On 7 November 1950, the US Ordnance Committee Minutes (OCM), ceased utilizing the terms heavy, medium, and light tanks and redesignated tanks by the gun system, e.g. 90 mm Gun Tank M48 Patton, etc. with heavy gun tanks (120 mm or 4.724 in), medium gun tanks (90 mm or 3.543 in), and light gun tanks (76 mm or 2.992 in), although these gun terms were often still shortened to simply heavy, medium, and light tanks.
The term main battle tank (MBT), in the US, was first generally applied in 1960 to an all-purpose tank, armed and protected as a heavy tank, but with the mobility of the medium tank (the introduction of M60 Patton). The MBT would form the backbone of modern ground forces.

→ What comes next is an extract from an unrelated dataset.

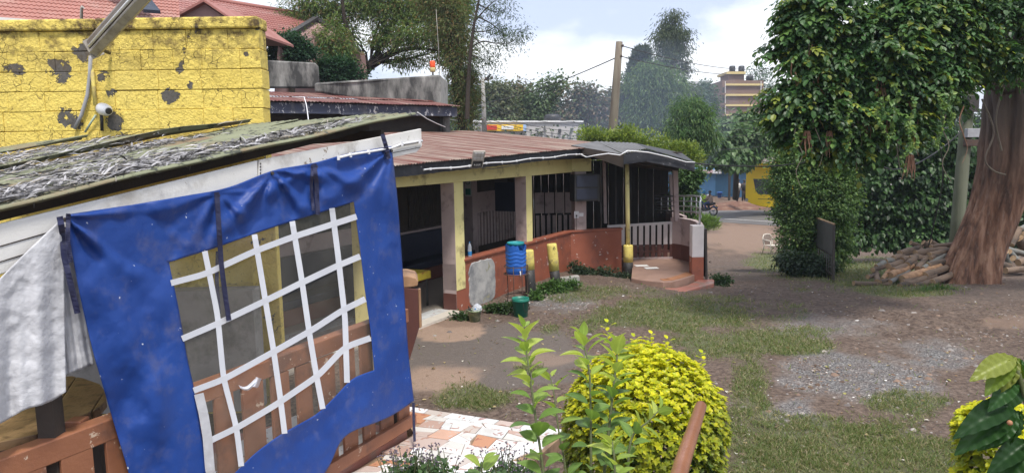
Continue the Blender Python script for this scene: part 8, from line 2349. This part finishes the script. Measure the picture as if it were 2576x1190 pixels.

Many Cold War MBTs evolved more or less directly from late World War II medium tank designs. However, in the 1960s and 1970s, a generation of purpose-designed main battle tanks appeared, starting with the British Chieftain tank. These vehicles are less obviously influenced by wartime templates (the Chieftain, for example), weighing as much as a World War II heavy tank and possessing far greater firepower and armour, while retaining the mobility of the previous Centurion design. Similarly, the US M1 Abrams series, the German Leopard 2, the British Challenger 1, French Leclerc and Russian T-90 tanks are all main battle tanks. The defining feature of the main battle tank type is neither its weight, mobility, nor firepower, but instead the idea that only one type of tracked armoured vehicle is required to carry out the roles of breakthrough, exploitation and infantry support.